Doja Cat – Catch Her If You Can
New York magazine|June 21 - July 4, 2021
Doja Cat refuses to be dragged down to earth.
By Craig Jenkins. Photograph by David LaChapelle

When Nicki Minaj released the album Pink Friday: Roman Reloaded in spring 2012, it was a bold experiment, one-half slick dance-pop songs like “Pound the Alarm” and one-half killer-rhyme workouts like “Come on a Cone” and “Beez in the Trap.” It was a peculiar time for mainstream hip-hop: Billboard was just starting to tabulate streaming data, Black music’s grip on the charts seemed to be slipping, and elsewhere, big-tent EDM was ascending. This sent savvy commercial artists like Usher and Rihanna lurching for club hits. Nicki’s glossy lead single, “Starships,” charted globally, though not without complaint from hip-hop fans, who felt she was pandering.
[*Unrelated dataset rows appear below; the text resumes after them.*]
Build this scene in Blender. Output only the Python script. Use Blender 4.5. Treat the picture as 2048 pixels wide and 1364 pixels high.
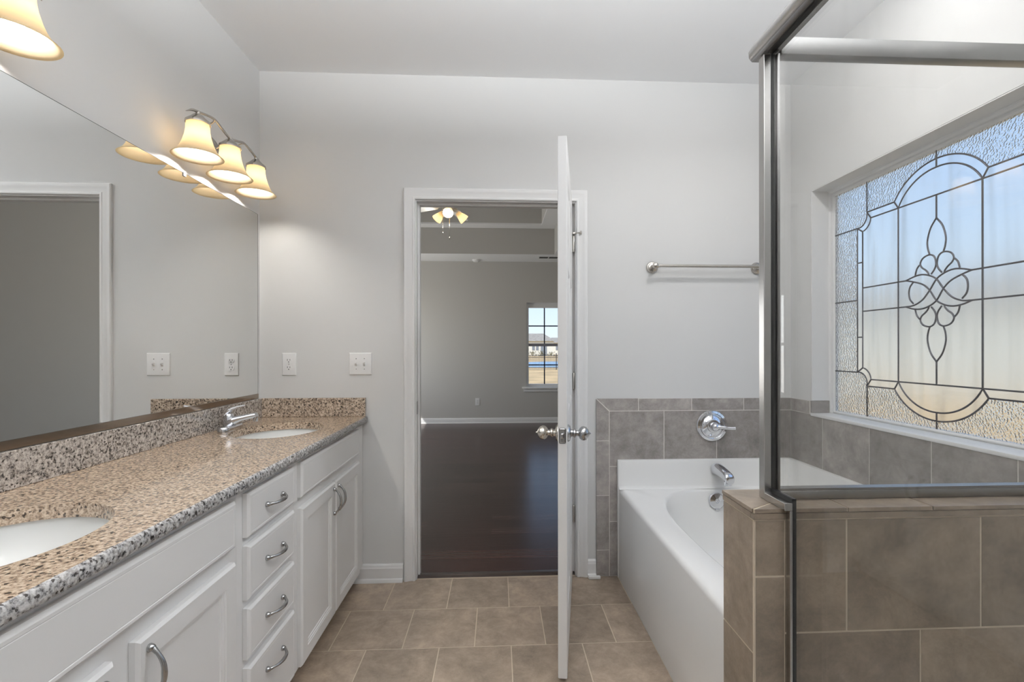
import bpy, bmesh, math, random
from mathutils import Vector, Matrix
random.seed(7)
PI = math.pi
SC = bpy.context.scene
COL = SC.collection
for o in list(bpy.data.objects):
    bpy.data.objects.remove(o)

# ------------------------------------------------------------------ camera
F, YAW, ROLL, X0, Y0 = 955.7, -0.0476, -0.0010, 1041.3, 697.6
cam_data = bpy.data.cameras.new('camera')
cam = bpy.data.objects.new('camera', cam_data); COL.objects.link(cam)
cam_data.sensor_fit = 'HORIZONTAL'; cam_data.sensor_width = 36.0
cam_data.lens = F / 2048 * 36.0
cam_data.shift_x = -(X0 - 1024) / 2048
cam_data.shift_y = (Y0 - 682) / 2048
cam_data.clip_start = 0.02; cam_data.clip_end = 600
cam.matrix_world = Matrix.Translation((1.267, -2.6073, 1.2498)) @ Matrix.Rotation(YAW, 4, 'Z') @ Matrix.Rotation(PI/2, 4, 'X') @ Matrix.Rotation(ROLL, 4, 'Z')
SC.camera = cam

# ------------------------------------------------------------------ view + sky + sun
SC.view_settings.view_transform = 'Standard'
SC.view_settings.look = 'None'
SC.view_settings.exposure = 0.07
SC.view_settings.gamma = 1.0
SC.view_settings.use_curve_mapping = False
try:
    SC.cycles.use_denoising = True
    SC.cycles.max_bounces = 10
    SC.cycles.diffuse_bounces = 5
    SC.cycles.glossy_bounces = 5
    SC.cycles.transmission_bounces = 6
    SC.cycles.transparent_max_bounces = 12
    SC.cycles.sample_clamp_indirect = 4.0
    SC.cycles.caustics_reflective = False
    SC.cycles.caustics_refractive = True
except Exception:
    pass
W = bpy.data.worlds.new('sky'); SC.world = W; W.use_nodes = True
nt = W.node_tree; bg = nt.nodes['Background']
tc = nt.nodes.new('ShaderNodeTexCoord'); sp = nt.nodes.new('ShaderNodeSeparateXYZ'); rp = nt.nodes.new('ShaderNodeValToRGB')
nt.links.new(tc.outputs['Generated'], sp.inputs[0]); nt.links.new(sp.outputs['Z'], rp.inputs[0]); nt.links.new(rp.outputs[0], bg.inputs[0])
e = rp.color_ramp.elements
e[0].position = 0.0; e[0].color = (.80, .88, .95, 1)
e[1].position = 0.12; e[1].color = (.60, .78, .98, 1)
for p_, c_ in ((.35, (.40, .60, .96, 1)), (1.0, (.20, .40, .85, 1))):
    el = e.new(p_); el.color = c_
bg.inputs[1].default_value = 1.25
sun_d = bpy.data.lights.new('sun', 'SUN'); sun_d.energy = 4.2; sun_d.angle = 0.01; sun_d.color = (1, .97, .92)
sun = bpy.data.objects.new('sun', sun_d); COL.objects.link(sun)
sun.rotation_euler = Vector((0.55, 0.6, -0.75)).to_track_quat('-Z', 'Y').to_euler()

def area_lamp(name, loc, size, energy, color=(1, 1, 1), aim=(0, 0, -1), shape='DISK', size_y=None):
    d = bpy.data.lights.new(name, 'AREA'); d.shape = shape; d.size = size; d.energy = energy; d.color = color
    if size_y: d.size_y = size_y
    o = bpy.data.objects.new(name, d); COL.objects.link(o); o.location = loc
    o.rotation_euler = Vector(aim).to_track_quat('-Z', 'Y').to_euler()
    return o
ADDED_PENDANT_W = 245
ADDED_PENDANT_GLOW = 5
ADDED_TUB_LAMP_W = 9
VANITY_BULB_GLOW = 160
FAN_BULB_W = 3
BEDROOM_FILL_W = 58

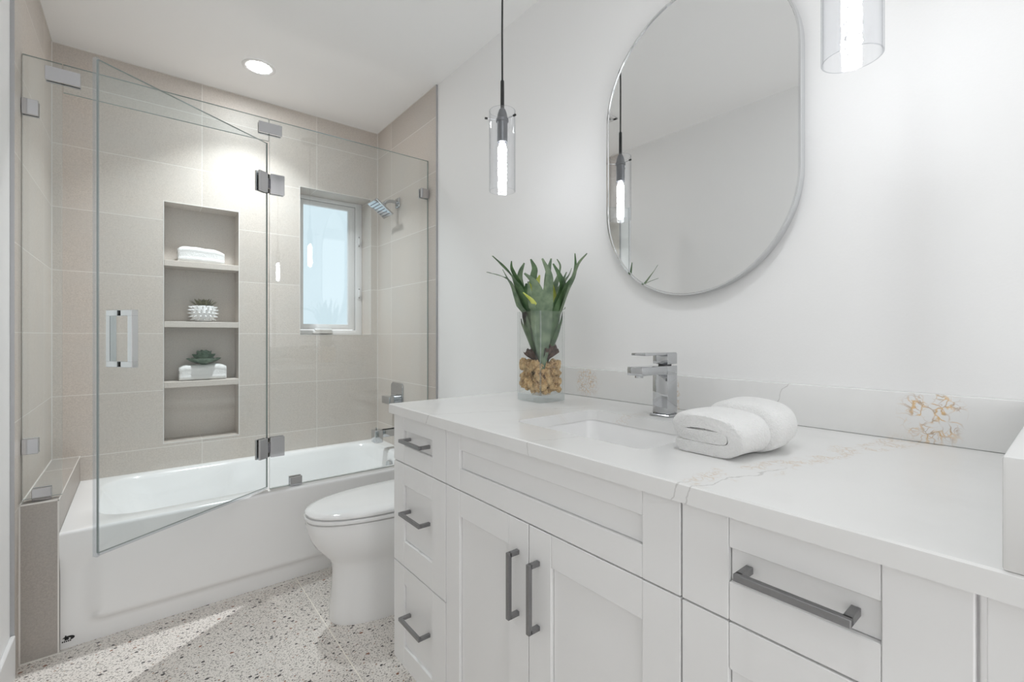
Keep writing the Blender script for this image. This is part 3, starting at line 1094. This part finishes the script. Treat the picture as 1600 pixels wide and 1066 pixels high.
b = nb(); lathe(b, [(0.018, 1.068), (0.018, 1.0725)], (1.161, 0.748, 0), 20)
obj('lever_collar', b, 'darkmetal', t)
b = nb()
box(b, fx0 + 0.001, fx1, fy0, fy1, 1.0725, 1.103, 0.0015, 2)
box(b, 1.036, fx1, fy0 + 0.002, fy1 - 0.002, 1.0985, 1.1055, 0.0015, 2)
obj('lever', b, 'chrome', t)

# ------------------------------------------------------------------ mirror
t = thing('wall_mirror', (XW, 0.749, 1.275), 'oblong silver framed mirror with rounded ends on the vanity wall', 'mirror')
def stad(r, x, n=40):
    out = []
    for k in range(n + 1):
        a = PI * k / n
        out.append((x, 0.749 - r * math.cos(a), 1.886 + r * math.sin(a)))
    for k in range(n + 1):
        a = PI * k / n
        out.append((x, 0.749 + r * math.cos(a), 1.580 - r * math.sin(a)))
    return out
xm = XW - 0.026
b = nb()
loft(b, [stad(0.299, XW - 0.0005), stad(0.306, XW - 0.0005), stad(0.306, xm - 0.004), stad(0.301, xm - 0.004), stad(0.300, xm + 0.0006)], cap0=False, cap1=False)
obj('frame', b, 'chrome_light', t, 30)
b = nb()
loft(b, [stad(0.300, XW - 0.004), stad(0.300, xm)], cap0=True, cap1=True)
obj('mirror_glass', b, 'mirror', t, 30)

# ------------------------------------------------------------------ pendants
def make_pendant(y, drop, label):
    x = 0.963
    t = thing('pendant_lamp', (x, y, 1.644 - drop), label, 'pendant lamp', 'glass cylinder pendants over the vanity')
    D = -drop
    b = nb(); lathe(b, [(0.055, H - 0.022), (0.060, H - 0.018), (0.060, H - 0.0005)], (x, y, 0), 28)
    obj('ceiling_canopy', b, 'socket', t)
    b = nb()
    tube(b, [(x, y, H - 0.02), (x + 0.0006, y, 2.35), (x - 0.0008, y, 2.18), (x, y, 2.015 + D)], 0.0032, 8)
    obj('cord', b, 'black', t)
    b = nb()
    lathe(b, [(0.0045, 2.022 + D), (0.0062, 2.018 + D), (0.0066, 1.920 + D)], (x, y, 0), 12)
    obj('stem', b, 'black', t)
    b = nb()
    lathe(b, [(r, z + D) for r, z in ((0.007, 1.926), (0.011, 1.921), (0.0155, 1.908), (0.0185, 1.893), (0.0215, 1.889), (0.0215, 1.881), (0.0180, 1.879), (0.0175, 1.812), (0.0182, 1.810), (0.0165, 1.810), (0.0155, 1.84))], (x, y, 0), 24)
    so = obj('socket', b, 'socket', t)
    r0, r1, zb, zt = 0.0447, 0.0422, 1.644 + D, 1.916 + D
    b = nb()
    lathe(b, [(r0, zb), (r0, zt), (r1, zt), (r1, zb), (r0, zb)], (x, y, 0), 56, cap0=False, cap1=False)
    b.normal_update()
    for f in b.faces:
        if abs(f.normal.z) > 0.7:
            f.material_index = 1
    obj('glass_shade', b, ['shade', 'shade_rim'], t, 40)
    for a in (math.radians(158), math.radians(278), math.radians(38)):
        b = nb()
        d = Vector((math.cos(a), math.sin(a), 0))
        c = Vector((x, y, 1.885 + D))
        tube(b, [c + d * 0.019, c + d * 0.052], 0.0013, 8)
        tube(b, [c + d * 0.052, c + d * 0.061], 0.0038, 10, mat=1)
        obj('shade_screw', b, ['nickel', 'black'], t)
    # chunky crystal rod bulb
    b = nb()
    rnd = random.Random(3)
    n_, K = 11, 26
    loops = []
    for k in range(K + 1):
        f = k / K
        z = 1.650 + D + 0.162 * f
        r = 0.0150
        if f < 0.05: r *= 0.5 + 10 * f
        if f > 0.88: r *= 1 - (f - 0.88) * 4
        loops.append([(x + r * rnd.uniform(0.86, 1.08) * math.cos(2 * PI * (q + 0.5 * (k % 2)) / n_), y + r * rnd.uniform(0.86, 1.08) * math.sin(2 * PI * (q + 0.5 * (k % 2)) / n_), z) for q in range(n_)])
    loft(b, loops)
    obj('bulb', b, 'bulb', so, 20)
make_pendant(1.246, 0.0, 'hanging glass cylinder lamp left of the mirror, whole with its cord')
make_pendant(0.254, 0.011, 'hanging glass cylinder lamp right of the mirror, cut off by the top')

# ------------------------------------------------------------------ downlights, vent
def downlight(x, y, watts, label):
    t = thing('recessed_light', (x, y, H), label, 'ceiling light', 'round recessed ceiling lights')
    b = nb()
    lathe(b, [(0.054, -0.0012), (0.070, -0.006), (0.078, -0.004), (0.080, -0.0005)], (x, y, H), 40, cap0=False, cap1=False)
    obj('trim_ring', b, 'trimw', t, 40)
    b = nb()
    lathe(b, [(0.054, -0.0035), (0.054, -0.0010)], (x, y, H), 40)
    obj('light_lens', b, 'lens', t, 0)
    ld = bpy.data.lights.new('downlight_beam', 'AREA')
    ld.shape = 'DISK'
    ld.size = 0.10
    ld.energy = watts
    ld.spread = math.radians(106)
    ld.color = (0.95, 0.985, 1.0)
    lo = bpy.data.objects.new('downlight_beam', ld)
    COL.objects.link(lo)
    lo.parent = t
    lo.location = (0, 0, -0.0045)
downlight(0.49, 2.724, DOWN_TUB, 'glowing round recessed light in the ceiling above the bathtub')
downlight(0.42, 0.30, FILL_AISLE, 'added unseen recessed light over the vanity aisle, balancing the light')  # out of view, added only to balance the light

t = thing('ceiling_vent', (0.25, 2.00, H), 'white louvred ceiling vent near the left wall, seen in the mirror', 'vent')
b = nb()
vx0, vx1, vy0, vy1 = 0.15, 0.35, 1.90, 2.10
for x0, x1, y0, y1 in ((vx0, vx1, vy0, vy0 + 0.025), (vx0, vx1, vy1 - 0.025, vy1), (vx0, vx0 + 0.025, vy0, vy1), (vx1 - 0.025, vx1, vy0, vy1)):
    box(b, x0, x1, y0, y1, H - 0.008, H - 0.0003, 0.002, 1)
obj('vent_frame', b, 'vent', t)
b = nb()
box(b, vx0 + 0.02, vx1 - 0.02, vy0 + 0.02, vy1 - 0.02, H - 0.0015, H - 0.0004)  # flat sheet, its grey stands for the shade inside the vent
obj('vent_cavity_shade', b, 'gap', t, 0)
b = nb()
for k in range(9):
    y = vy0 + 0.030 + k * 0.0175
    Rm = Matrix.Translation((0, y, H - 0.005)) @ Matrix.Rotation(0.7, 4, 'X')
    box(b, vx0 + 0.02, vx1 - 0.02, -0.007, 0.007, -0.0008, 0.0008, M4=Rm)
obj('vent_louvres', b, 'vent', t, 0)

# ------------------------------------------------------------------ folded towel on the counter
def ribbon_outline(path, th, n_end=6):
    """closed outline of a thick ribbon along a 2-D path with rounded ends"""
    P = [Vector(p) for p in path]
    L, Rr = [], []
    for i, p in enumerate(P):
        d = (P[min(i + 1, len(P) - 1)] - P[max(i - 1, 0)]).normalized()
        nrm_ = Vector((-d.y, d.x))
        L.append(p + nrm_ * th)
        Rr.append(p - nrm_ * th)
    d1 = (P[-1] - P[-2]).normalized()
    d0 = (P[0] - P[1]).normalized()
    def capf(c, d):
        nrm_ = Vector((-d.y, d.x))
        return [c + (nrm_ * math.cos(PI * k / n_end) + d * math.sin(PI * k / n_end)) * th for k in range(1, n_end)]
    return L + capf(P[-1], d1) + list(reversed(Rr)) + capf(P[0], d0)


def smooth_path(pts, n=64):
    P = [Vector(p) for p in pts]
    P = [P[0] * 2 - P[1]] + P + [P[-1] * 2 - P[-2]]
    out = []
    segs = len(P) - 3
    for k in range(n + 1):
        u = k / n * segs
        i = min(int(u), segs - 1)
        f = u - i
        p0, p1, p2, p3 = P[i:i + 4]
        out.append(0.5 * ((2 * p1) + (-p0 + p2) * f + (2 * p0 - 5 * p1 + 4 * p2 - p3) * f * f + (-p0 + 3 * p1 - 3 * p2 + p3) * f ** 3))
    return out


def sweep_x(bm, outline, stations):
    """outline in (y,z); stations: (x, scale y, scale z, dy, dz, skew) about the outline's base centre"""
    ys = [p.x for p in outline]; zs = [p.y for p in outline]
    yc = (min(ys) + max(ys)) / 2; zb = min(zs); zc = (min(zs) + max(zs)) / 2
    loops = []
    for x, sy, sz, dy, dz, bulge in stations:
        loops.append([(x + bulge * ((p.y - zc) / 0.04), yc + (p.x - yc) * sy + dy, zc + (p.y - zc) * sz + dz) for p in outline])
    loft(bm, loops)


def make_towel():
    z = ZC + 0.0005
    th = 0.0128
    path = smooth_path([(0.505, z + th), (0.465, z + th), (0.425, z + th), (0.401, z + th + 0.004), (0.388, z + 0.030), (0.389, z + 0.050),
                        (0.405, z + 0.063), (0.440, z + 0.0685), (0.475, z + 0.068), (0.497, z + 0.062), (0.505, z + 0.051), (0.497, z + 0.0415),
                        (0.470, z + 0.0395), (0.440, z + 0.0395), (0.414, z + 0.040)], 80)
    out = ribbon_outline(path, th)
    b = nb()
    st = []
    A, C, B = 0.828, 0.932, 1.048
    def lump(x0, x1, sy, sz, dy):
        N = 14
        for k in range(N + 1):
            f = k / N
            e_ = 1 - abs(2 * f - 1) ** 7
            s_ = 0.90 + 0.10 * e_
            st.append((x0 + (x1 - x0) * f, sy * s_, sz * (0.94 + 0.06 * e_), dy, (sz - 1) * 0.04 - sz * 0.004 * (1 - e_), -0.012 if f < 0.2 and x0 == A else 0.0))
    lump(A, C, 1.0, 1.0, 0.0)
    lump(C + 0.001, B, 1.05, 1.14, -0.008)
    sweep_x(b, out, st)
    zmin = min(v.co.z for v in b.verts)
    for v in b.verts:
        v.co.z += z - zmin
        v.co.y += 0.006 * math.sin(v.co.x * 31) - 0.006
        v.co.x -= 0.008
    o = obj('folded_towel', b, 'terry', None, 75)
    tag(o, 'white terry towel folded in two plump rolls on the vanity counter', 'towel', 'white towels')
make_towel()

# ------------------------------------------------------------------ niche things
def niche_towel(x0, x1, z, hgt, label, sag=0.0, tilt=0.0):
    th = hgt * 0.135
    yb, yf = Y0 + ND - 0.018, Y0 + 0.022
    path = smooth_path([(yb, z + th), (yf + 0.03, z + th), (yf + 0.010, z + th * 1.3), (yf + th, z + hgt * 0.35), (yf + th, z + hgt * 0.62), (yf + 0.012, z + hgt * 0.82),
                        (yf + 0.04, z + hgt - th), (yb - 0.02, z + hgt - th), (yb - th, z + hgt * 0.72), (yb - 0.018, z + hgt * 0.50), (yf + 0.04, z + hgt * 0.48)], 60)
    out = ribbon_outline(path, th)
    b = nb()
    st = []
    N = 22
    for k in range(N + 1):
        f = k / N
        e_ = 1 - abs(2 * f - 1) ** 5
        st.append((x0 + (x1 - x0) * f, 0.86 + 0.14 * e_, 0.80 + 0.20 * e_, 0, -0.10 * hgt * (1 - e_), 0))
    sweep_x(b, out, st)
    zmin = min(v.co.z for v in b.verts)
    for v in b.verts:
        f = (v.co.x - x0) / (x1 - x0)
        k = (v.co.z - zmin) / hgt
        v.co.z += z - zmin - sag * k * math.exp(-((f - 0.47) / 0.22) ** 2) + 0.0012 * k * math.sin(f * 19)
        v.co.z += tilt * (f - 0.5) * k
    return tag(obj('folded_towel', b, 'terry', None, 75), label, 'towel', 'white towels')
niche_towel(0.166, 0.386, 1.5615, 0.088, 'white rolled towel alone on the top niche shelf', 0.0, -0.012)
niche_towel(0.172, 0.396, 0.9005, 0.090, 'white rolled towel in the niche with a dark rosette plant on top', 0.005, 0.006)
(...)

Nicki would never push that far again on a studio album, but others who followed have taken cues from what she learned. Pop, rap, R&B, and dance music get along much better now thanks to the work of performers like Drake, the Weeknd, and Ariana Grande; on songs like “Passionfruit,” “Can’t Feel My Face,” and “7 rings,” the cutting-edge production of contemporary hip-hop and R&B meets pop’s market-tested pliability. The artists coming up in their wake are even more versatile. Lil Nas X turned the tables on the country singers cribbing from rap with “Old Town Road,” then flirted with the sounds of flamenco and pop-rock in subsequent hits. Saweetie is on songs with everyone from Little Mix to Gwen Stefani this year. And then there’s Doja Cat—the always entertaining, occasionally frustrating star who is piecing together a body of work that feels like the logical conclusion to what Pink Friday first attempted.